Il n’en fut pas de même en Allemagne. Dans cette véritable patrie du protestantisme, l’ancienne église tomba tout entière comme un vieux chêne avec toutes ses branches. L’unité de l’esprit entraîna dans sa chute l’unité de la forme ; le désordre dans les dogmes amena la désorganisation dans le culte. Les consistoires, les surintendans, les inspecteurs et les pasteurs ne constituèrent pas un établissement comparable, pour la régularité et la discipline, à l’épiscopat anglais relevant d’un chef unique. En Angleterre, il y eut, avec l’église établie, une théologie établie. Les trente-neuf articles, que l’on souscrit en recevant l’ordination, constituèrent un code ecclésiastique plus rigoureux que n’étaient les livres symboliques des luthériens et le catéchisme de Heidelberg des réformés. L’infaillibilité du pape fut remplacée par celle du roi. Le chef de l’église (the head of the church) eut pleins pouvoirs sur les consciences et sur les liturgies, sur le fond et sur la forme. Le flot protestant vint battre incessamment les murailles de l’anglicanisme, mais sans entrer dans la place ; et quand la raison voulut exercer ses droits, elle dut sortir de la communion et créer des sectes. De là naquit le dissent, qui est le véritable protestantisme de l’Angleterre.

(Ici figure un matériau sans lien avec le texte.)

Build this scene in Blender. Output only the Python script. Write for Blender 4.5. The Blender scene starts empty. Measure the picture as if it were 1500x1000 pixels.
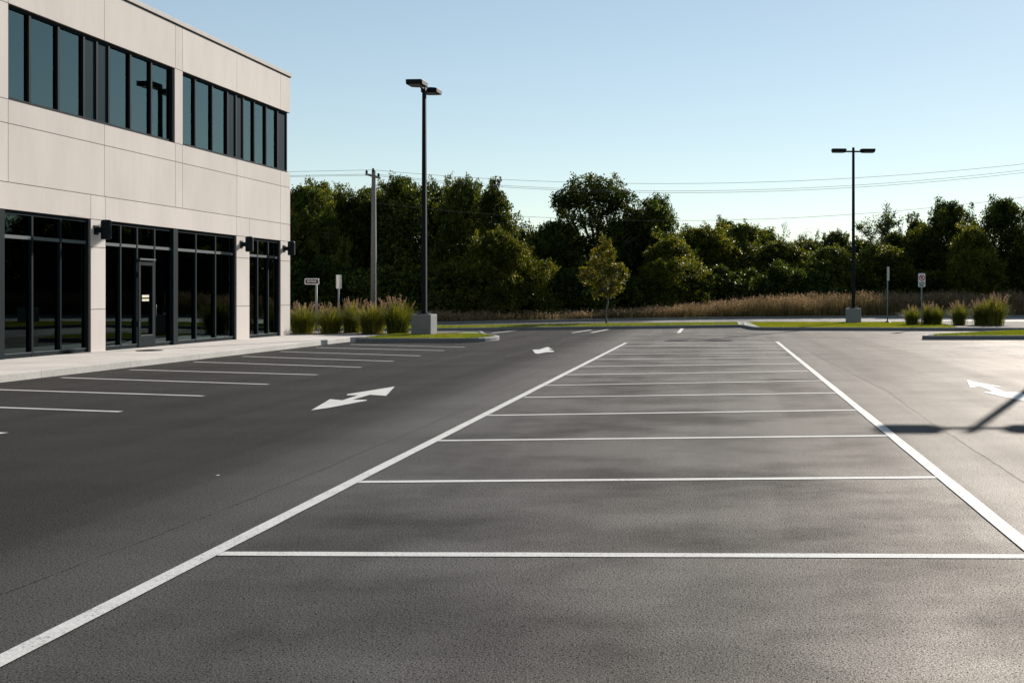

En Allemagne, au contraire, ce fut au sein même des églises que triompha l’esprit protestant, c’est-à-dire l’esprit d’examen. On put s’abandonner à toutes les licences et à tous les débordemens théologiques sans sortir des communions : l’orthodoxie fut partout, n’étant nulle part ; sans frein, sans lien et sans base, elle transigea avec tous les systèmes philosophiques qui régnèrent successivement. Tantôt nous voyons les docteurs s’agenouiller et courber la tête devant l’autel unique de la raison et rejeter tout ce qu’il y a de surnaturel dans les religions et dans leur histoire ; nous voyons les critiques de la Bible en faire une lettre morte, et réduire les évangiles à l’état de mythes ; c’est le règne de la désolante analyse et de l’inexorable critique.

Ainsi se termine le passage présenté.